Iranian authorities have arrested leading activist Reza Khandan, the husband of the prize-winning rights lawyer and campaigner Nasrin Sotoudeh, their daughter and a lawyer said.
“My father has been arrested at home this morning,” Mehraveh Khandan wrote on her Instagram page on Friday.
Lawyer Mohammad Moghimi confirmed on X that Khandan had been arrested, saying he believed that the campaigner had been taken in to serve a sentence handed out under a previous conviction.
Later on Friday the Shargh daily newspaper reported that another lawyer representing Khandan, Mahmoud Behzadi Rad, said his client was arrested in relation to a case in 2018.
Rad said Khandan was sentenced to a total of more than four years on two charges.

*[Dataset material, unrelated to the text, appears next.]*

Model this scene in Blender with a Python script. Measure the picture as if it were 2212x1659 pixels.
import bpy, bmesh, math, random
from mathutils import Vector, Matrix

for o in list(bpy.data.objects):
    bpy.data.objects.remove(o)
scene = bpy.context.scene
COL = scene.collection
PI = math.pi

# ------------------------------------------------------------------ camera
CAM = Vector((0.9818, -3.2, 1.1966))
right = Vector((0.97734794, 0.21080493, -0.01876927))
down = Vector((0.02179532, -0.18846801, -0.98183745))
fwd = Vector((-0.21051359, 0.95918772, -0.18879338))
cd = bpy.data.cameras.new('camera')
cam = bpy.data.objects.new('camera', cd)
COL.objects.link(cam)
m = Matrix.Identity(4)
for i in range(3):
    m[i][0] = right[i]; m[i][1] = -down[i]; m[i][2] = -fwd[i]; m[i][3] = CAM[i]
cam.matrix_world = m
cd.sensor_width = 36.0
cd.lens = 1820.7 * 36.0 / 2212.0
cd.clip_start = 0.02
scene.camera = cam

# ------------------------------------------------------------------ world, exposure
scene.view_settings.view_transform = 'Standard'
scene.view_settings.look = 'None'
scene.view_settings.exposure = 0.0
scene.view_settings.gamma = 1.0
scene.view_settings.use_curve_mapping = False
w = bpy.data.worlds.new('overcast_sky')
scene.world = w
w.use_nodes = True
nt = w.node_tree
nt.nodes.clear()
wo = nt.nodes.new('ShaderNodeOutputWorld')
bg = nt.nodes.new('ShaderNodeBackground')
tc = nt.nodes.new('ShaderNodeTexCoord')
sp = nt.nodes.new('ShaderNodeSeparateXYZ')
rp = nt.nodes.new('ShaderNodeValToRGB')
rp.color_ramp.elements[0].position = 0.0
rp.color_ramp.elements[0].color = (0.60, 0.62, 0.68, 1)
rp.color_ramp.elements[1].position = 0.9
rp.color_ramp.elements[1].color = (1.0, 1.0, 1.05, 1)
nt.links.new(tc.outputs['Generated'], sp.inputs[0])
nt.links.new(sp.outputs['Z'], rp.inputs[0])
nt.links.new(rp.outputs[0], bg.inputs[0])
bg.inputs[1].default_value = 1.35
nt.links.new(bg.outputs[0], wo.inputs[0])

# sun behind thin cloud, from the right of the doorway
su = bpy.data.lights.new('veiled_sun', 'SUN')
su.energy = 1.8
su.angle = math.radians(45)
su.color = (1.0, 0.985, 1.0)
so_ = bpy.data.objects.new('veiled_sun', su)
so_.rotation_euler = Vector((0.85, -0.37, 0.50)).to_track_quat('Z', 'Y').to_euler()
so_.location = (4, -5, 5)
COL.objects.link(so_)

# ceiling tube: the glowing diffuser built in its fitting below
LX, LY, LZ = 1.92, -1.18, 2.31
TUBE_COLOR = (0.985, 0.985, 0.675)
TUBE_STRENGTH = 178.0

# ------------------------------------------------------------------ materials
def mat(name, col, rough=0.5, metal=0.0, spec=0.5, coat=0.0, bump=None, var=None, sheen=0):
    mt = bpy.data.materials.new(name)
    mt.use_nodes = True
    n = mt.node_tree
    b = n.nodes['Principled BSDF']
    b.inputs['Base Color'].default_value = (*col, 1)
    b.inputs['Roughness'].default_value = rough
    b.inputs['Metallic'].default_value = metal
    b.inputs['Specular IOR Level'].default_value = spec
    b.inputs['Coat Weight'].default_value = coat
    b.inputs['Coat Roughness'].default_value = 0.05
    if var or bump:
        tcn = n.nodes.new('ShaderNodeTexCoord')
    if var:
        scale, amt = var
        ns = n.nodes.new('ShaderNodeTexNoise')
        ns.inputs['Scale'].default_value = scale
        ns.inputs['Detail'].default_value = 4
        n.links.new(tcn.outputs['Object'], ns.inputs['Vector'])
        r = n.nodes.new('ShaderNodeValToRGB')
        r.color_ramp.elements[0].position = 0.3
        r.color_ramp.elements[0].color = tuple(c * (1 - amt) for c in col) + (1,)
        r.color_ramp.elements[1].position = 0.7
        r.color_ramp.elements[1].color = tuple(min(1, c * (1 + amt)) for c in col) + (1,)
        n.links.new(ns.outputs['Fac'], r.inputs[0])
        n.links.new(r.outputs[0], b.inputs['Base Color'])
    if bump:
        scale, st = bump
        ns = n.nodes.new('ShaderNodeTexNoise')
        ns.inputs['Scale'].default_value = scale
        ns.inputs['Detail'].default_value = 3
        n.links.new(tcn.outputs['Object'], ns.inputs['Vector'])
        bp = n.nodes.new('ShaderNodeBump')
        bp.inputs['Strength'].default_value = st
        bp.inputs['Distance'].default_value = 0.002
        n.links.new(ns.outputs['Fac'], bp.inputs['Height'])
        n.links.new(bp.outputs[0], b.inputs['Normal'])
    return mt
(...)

“Mr Khandan was sentenced to seven months and 16 days in prison for the charge of activity against the system and three years and six months for gathering and collusion (to commit a crime),” the lawyer said.
“We will follow up on the case in the Supreme Court… and try to secure Mr Khandan’s release.”
Khandan’s wife, Sotoudeh, is a lawyer who has spent much of the past decade in and out of prison, serving a myriad of sentences in cases linked to her activism.
She has represented clients in the most sensitive cases, including women jailed for refusing to wear the obligatory headscarf and convicts sentenced to death for crimes committed while minors.
Her husband tirelessly called for her release and promoted her case during her long stints in jail.
Sotoudeh won prizes including the 2012 Sakharov Prize bestowed by the European Parliament and the 2020 Right Livelihood award.
She and the family were also the subject of a well-received 2020 documentary, “Nasrin”.
Khandan’s arrest cames as a new law is expected to come into force that rights groups have warned will drastically increase the penalties on women deemed to have flouted the Islamic republic’s strict dress code.
Amnesty International said in a report on Tuesday that women could even face the death penalty if convicted under the “Promotion of the Culture of Chastity and Hijab” law.